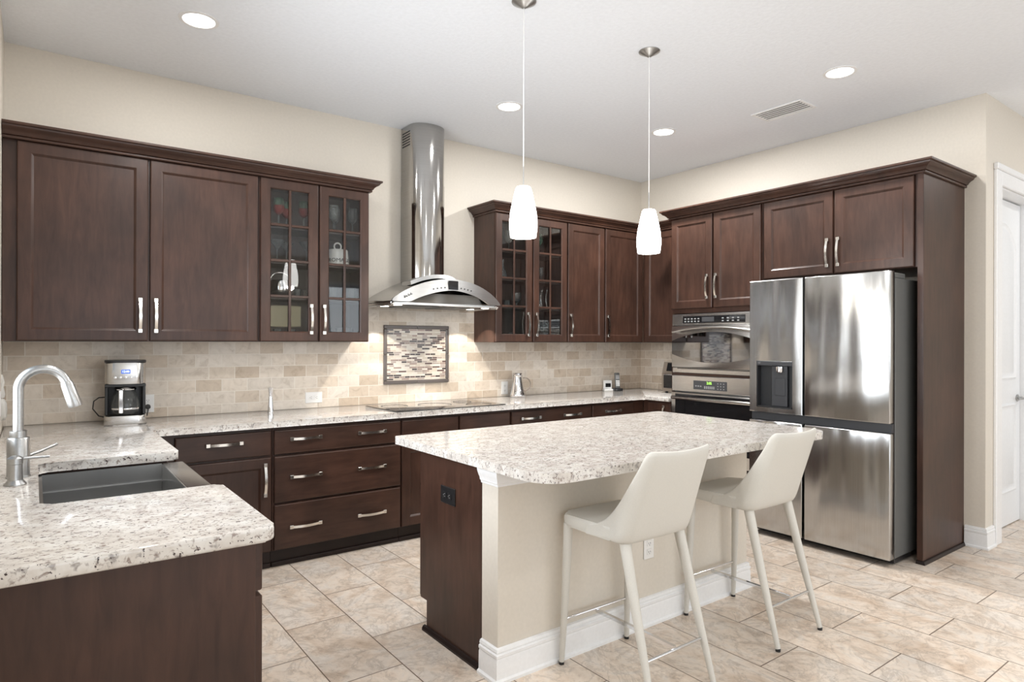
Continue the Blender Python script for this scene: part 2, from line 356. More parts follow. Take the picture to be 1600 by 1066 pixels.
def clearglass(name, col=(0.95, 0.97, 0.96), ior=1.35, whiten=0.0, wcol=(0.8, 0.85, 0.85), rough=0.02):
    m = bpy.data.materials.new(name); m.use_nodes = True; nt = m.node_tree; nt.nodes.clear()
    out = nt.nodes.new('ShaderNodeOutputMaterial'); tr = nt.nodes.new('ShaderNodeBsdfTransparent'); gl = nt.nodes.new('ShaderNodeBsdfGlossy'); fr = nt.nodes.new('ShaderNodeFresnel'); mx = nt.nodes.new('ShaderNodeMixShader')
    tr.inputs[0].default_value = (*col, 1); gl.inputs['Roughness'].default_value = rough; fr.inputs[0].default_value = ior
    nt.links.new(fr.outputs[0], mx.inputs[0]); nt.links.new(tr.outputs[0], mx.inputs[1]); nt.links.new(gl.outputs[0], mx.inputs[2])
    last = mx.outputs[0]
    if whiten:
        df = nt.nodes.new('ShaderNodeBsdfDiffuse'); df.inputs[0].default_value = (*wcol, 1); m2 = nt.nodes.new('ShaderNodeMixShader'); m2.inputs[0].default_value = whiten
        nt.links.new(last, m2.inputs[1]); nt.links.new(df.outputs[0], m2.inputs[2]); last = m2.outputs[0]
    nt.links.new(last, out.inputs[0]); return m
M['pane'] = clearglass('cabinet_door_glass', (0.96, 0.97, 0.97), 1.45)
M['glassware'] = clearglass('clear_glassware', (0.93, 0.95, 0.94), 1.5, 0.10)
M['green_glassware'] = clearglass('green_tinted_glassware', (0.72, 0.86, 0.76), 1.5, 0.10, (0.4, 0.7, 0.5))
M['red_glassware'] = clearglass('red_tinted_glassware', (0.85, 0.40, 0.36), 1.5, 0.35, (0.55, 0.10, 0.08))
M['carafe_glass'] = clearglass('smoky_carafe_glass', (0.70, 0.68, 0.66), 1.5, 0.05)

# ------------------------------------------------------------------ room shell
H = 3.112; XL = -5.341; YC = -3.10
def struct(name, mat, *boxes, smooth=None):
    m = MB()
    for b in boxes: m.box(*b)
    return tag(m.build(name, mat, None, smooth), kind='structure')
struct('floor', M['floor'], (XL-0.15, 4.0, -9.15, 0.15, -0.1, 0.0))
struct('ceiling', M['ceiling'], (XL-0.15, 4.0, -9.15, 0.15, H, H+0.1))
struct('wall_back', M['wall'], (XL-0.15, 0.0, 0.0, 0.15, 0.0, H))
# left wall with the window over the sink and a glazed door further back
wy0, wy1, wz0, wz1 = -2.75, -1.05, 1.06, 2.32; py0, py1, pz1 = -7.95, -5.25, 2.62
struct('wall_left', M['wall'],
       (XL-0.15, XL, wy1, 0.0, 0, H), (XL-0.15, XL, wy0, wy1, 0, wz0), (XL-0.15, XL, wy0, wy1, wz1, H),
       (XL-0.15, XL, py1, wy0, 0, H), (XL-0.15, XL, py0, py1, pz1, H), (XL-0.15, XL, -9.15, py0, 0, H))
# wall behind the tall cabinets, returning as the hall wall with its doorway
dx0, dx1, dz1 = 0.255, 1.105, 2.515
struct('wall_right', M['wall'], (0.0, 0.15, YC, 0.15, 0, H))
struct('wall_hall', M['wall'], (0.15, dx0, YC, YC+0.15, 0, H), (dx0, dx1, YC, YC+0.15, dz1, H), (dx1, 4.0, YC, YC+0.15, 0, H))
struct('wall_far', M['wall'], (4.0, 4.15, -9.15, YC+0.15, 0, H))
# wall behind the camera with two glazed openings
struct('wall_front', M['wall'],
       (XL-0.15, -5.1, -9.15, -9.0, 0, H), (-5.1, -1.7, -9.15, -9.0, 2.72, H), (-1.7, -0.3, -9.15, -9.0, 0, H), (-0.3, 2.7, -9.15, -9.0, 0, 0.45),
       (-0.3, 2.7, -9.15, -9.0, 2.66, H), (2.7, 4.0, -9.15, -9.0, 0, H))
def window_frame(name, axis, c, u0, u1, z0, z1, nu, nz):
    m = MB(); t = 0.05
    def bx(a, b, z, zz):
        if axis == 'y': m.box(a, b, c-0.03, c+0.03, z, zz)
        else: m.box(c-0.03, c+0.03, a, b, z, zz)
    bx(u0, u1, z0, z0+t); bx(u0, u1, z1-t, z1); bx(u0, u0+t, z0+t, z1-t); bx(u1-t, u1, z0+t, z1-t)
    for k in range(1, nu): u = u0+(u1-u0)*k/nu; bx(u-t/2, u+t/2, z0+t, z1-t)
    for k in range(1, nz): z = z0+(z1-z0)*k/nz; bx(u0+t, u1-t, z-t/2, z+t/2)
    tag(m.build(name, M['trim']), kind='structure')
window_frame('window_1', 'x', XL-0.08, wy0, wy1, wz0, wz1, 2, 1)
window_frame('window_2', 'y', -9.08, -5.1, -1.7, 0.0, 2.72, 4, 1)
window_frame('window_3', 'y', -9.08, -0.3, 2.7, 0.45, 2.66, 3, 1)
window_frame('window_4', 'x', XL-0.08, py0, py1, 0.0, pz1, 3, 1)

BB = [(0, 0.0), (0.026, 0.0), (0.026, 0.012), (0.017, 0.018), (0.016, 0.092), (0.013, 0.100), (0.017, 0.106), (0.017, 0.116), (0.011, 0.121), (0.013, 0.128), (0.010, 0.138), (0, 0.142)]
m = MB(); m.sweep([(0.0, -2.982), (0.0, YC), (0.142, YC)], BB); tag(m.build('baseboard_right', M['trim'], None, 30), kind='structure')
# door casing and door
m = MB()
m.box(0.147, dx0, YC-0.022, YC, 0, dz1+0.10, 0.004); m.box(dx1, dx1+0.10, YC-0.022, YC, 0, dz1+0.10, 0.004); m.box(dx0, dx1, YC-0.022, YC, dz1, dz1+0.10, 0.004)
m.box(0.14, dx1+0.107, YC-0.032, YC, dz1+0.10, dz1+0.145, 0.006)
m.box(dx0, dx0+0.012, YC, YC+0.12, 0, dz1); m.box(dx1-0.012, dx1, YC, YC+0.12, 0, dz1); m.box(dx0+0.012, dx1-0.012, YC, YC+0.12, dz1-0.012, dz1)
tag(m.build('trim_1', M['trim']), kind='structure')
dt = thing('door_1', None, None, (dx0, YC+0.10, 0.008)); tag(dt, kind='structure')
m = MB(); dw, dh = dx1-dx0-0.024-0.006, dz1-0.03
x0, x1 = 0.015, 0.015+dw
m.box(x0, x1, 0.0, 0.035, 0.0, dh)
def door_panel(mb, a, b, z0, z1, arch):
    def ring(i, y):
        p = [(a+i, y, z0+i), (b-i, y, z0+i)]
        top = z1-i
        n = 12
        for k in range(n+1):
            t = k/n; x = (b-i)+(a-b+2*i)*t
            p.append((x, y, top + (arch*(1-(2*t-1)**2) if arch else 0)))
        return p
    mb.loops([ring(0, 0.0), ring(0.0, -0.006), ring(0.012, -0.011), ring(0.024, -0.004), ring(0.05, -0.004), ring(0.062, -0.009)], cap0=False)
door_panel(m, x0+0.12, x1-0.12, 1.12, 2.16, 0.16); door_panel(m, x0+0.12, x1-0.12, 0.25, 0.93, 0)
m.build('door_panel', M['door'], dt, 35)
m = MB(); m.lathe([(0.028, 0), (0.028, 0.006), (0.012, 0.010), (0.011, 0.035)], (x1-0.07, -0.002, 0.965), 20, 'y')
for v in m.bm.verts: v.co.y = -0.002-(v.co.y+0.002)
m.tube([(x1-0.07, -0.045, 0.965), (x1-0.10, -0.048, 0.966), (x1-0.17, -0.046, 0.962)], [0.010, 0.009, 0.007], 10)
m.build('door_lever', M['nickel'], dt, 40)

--

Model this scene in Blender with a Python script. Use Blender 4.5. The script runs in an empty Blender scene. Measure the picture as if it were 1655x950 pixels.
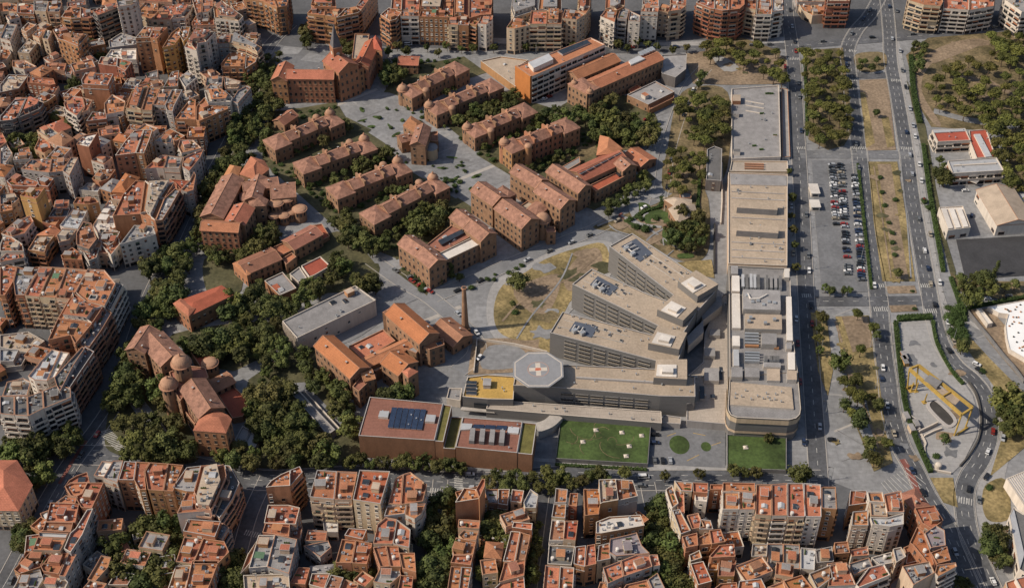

• [Set exercise] Return exactly, and only, the lines from the one containing "Continue the Blender" down to the one containing "0.66), 1.5, 0.05)", with both of those lines included.

• [Correct response]
Continue the Blender Python script for this scene: part 2, from line 356. More parts follow. Take the picture to be 1600 by 1066 pixels.
def clearglass(name, col=(0.95, 0.97, 0.96), ior=1.35, whiten=0.0, wcol=(0.8, 0.85, 0.85), rough=0.02):
    m = bpy.data.materials.new(name); m.use_nodes = True; nt = m.node_tree; nt.nodes.clear()
    out = nt.nodes.new('ShaderNodeOutputMaterial'); tr = nt.nodes.new('ShaderNodeBsdfTransparent'); gl = nt.nodes.new('ShaderNodeBsdfGlossy'); fr = nt.nodes.new('ShaderNodeFresnel'); mx = nt.nodes.new('ShaderNodeMixShader')
    tr.inputs[0].default_value = (*col, 1); gl.inputs['Roughness'].default_value = rough; fr.inputs[0].default_value = ior
    nt.links.new(fr.outputs[0], mx.inputs[0]); nt.links.new(tr.outputs[0], mx.inputs[1]); nt.links.new(gl.outputs[0], mx.inputs[2])
    last = mx.outputs[0]
    if whiten:
        df = nt.nodes.new('ShaderNodeBsdfDiffuse'); df.inputs[0].default_value = (*wcol, 1); m2 = nt.nodes.new('ShaderNodeMixShader'); m2.inputs[0].default_value = whiten
        nt.links.new(last, m2.inputs[1]); nt.links.new(df.outputs[0], m2.inputs[2]); last = m2.outputs[0]
    nt.links.new(last, out.inputs[0]); return m
M['pane'] = clearglass('cabinet_door_glass', (0.96, 0.97, 0.97), 1.45)
M['glassware'] = clearglass('clear_glassware', (0.93, 0.95, 0.94), 1.5, 0.10)
M['green_glassware'] = clearglass('green_tinted_glassware', (0.72, 0.86, 0.76), 1.5, 0.10, (0.4, 0.7, 0.5))
M['red_glassware'] = clearglass('red_tinted_glassware', (0.85, 0.40, 0.36), 1.5, 0.35, (0.55, 0.10, 0.08))
M['carafe_glass'] = clearglass('smoky_carafe_glass', (0.70, 0.68, 0.66), 1.5, 0.05)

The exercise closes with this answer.